Plus, I found a great summary by this Amazon reviewer:
Dan Willingham's book Why Don't Students Like School presents a whole bunch of these experimental results. Together, they challenge the notions that:
1. Students need to learn inquiry, argumentation, and higher-level thinking *rather than* tons of facts.
2. Integrating art into other subjects enhances learning; so does integrating computer technology.
3. Children learn best through self-guided discovery.
4. Drill is kill. Multiple strategies in a given lesson are better than a single strategy practiced multiple times.
5. Students learn best when constructing their own knowledge.
6. The best way to prepare students to become scientists and mathematicians is to teach them to solve problems the way scientists and mathematicians do.
The empirical data that Willingham cites show that, in fact:
1. Factual knowledge, lots of it, is a prerequisite to higher-level thinking.
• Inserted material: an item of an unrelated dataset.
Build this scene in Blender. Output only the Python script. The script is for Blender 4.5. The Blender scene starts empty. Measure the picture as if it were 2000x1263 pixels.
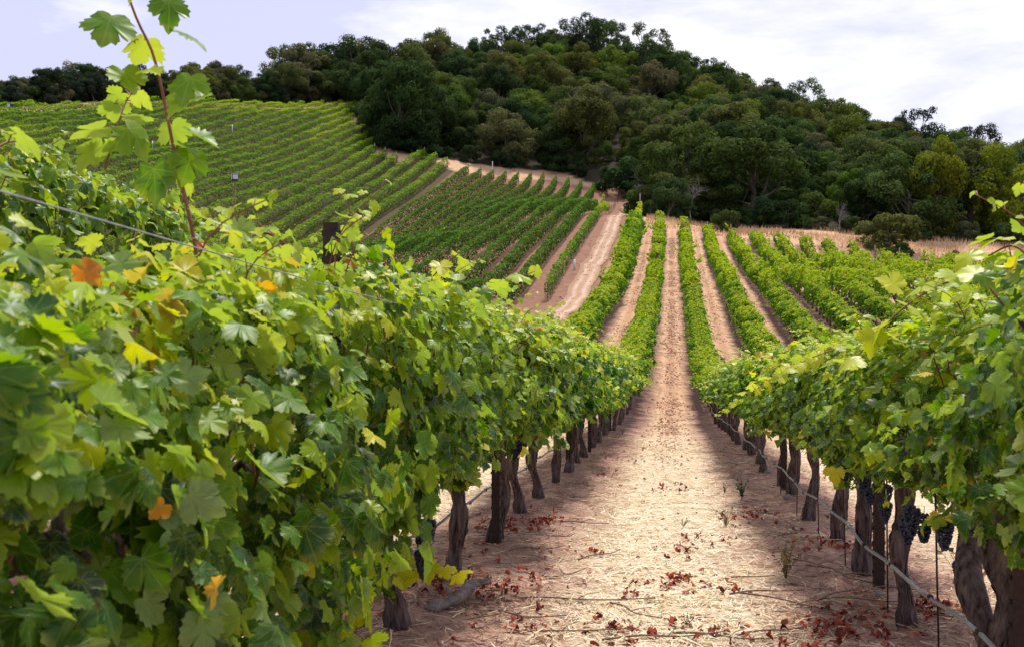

2. Students are most likely to remember those aspects of a lesson that they end up thinking about the most. Corollary: Incorporating art or computer technology into another subject may sometimes cause students to think about the art or the technology more than the lesson content, such that they don't retain the latter.
3. Discovery learning should be reserved for environments where feedback about faulty strategies is immediate: "If students are left to explore ideas on their own," Willingham writes, they may "remember incorrect 'discoveries' as much as they will remember the correct ones."
4. In Willingham's words, "it is virtually impossible to become proficient at a mental task," or master underlying, abstract concepts, "without extended practice."
5. Unlike experts in a field, "students are ready to comprehend but not create knowledge."
6. Novices don't become experts by behaving like experts do. "Cognition early in training," Willingham writes, "is fundamentally different from cognition late in training."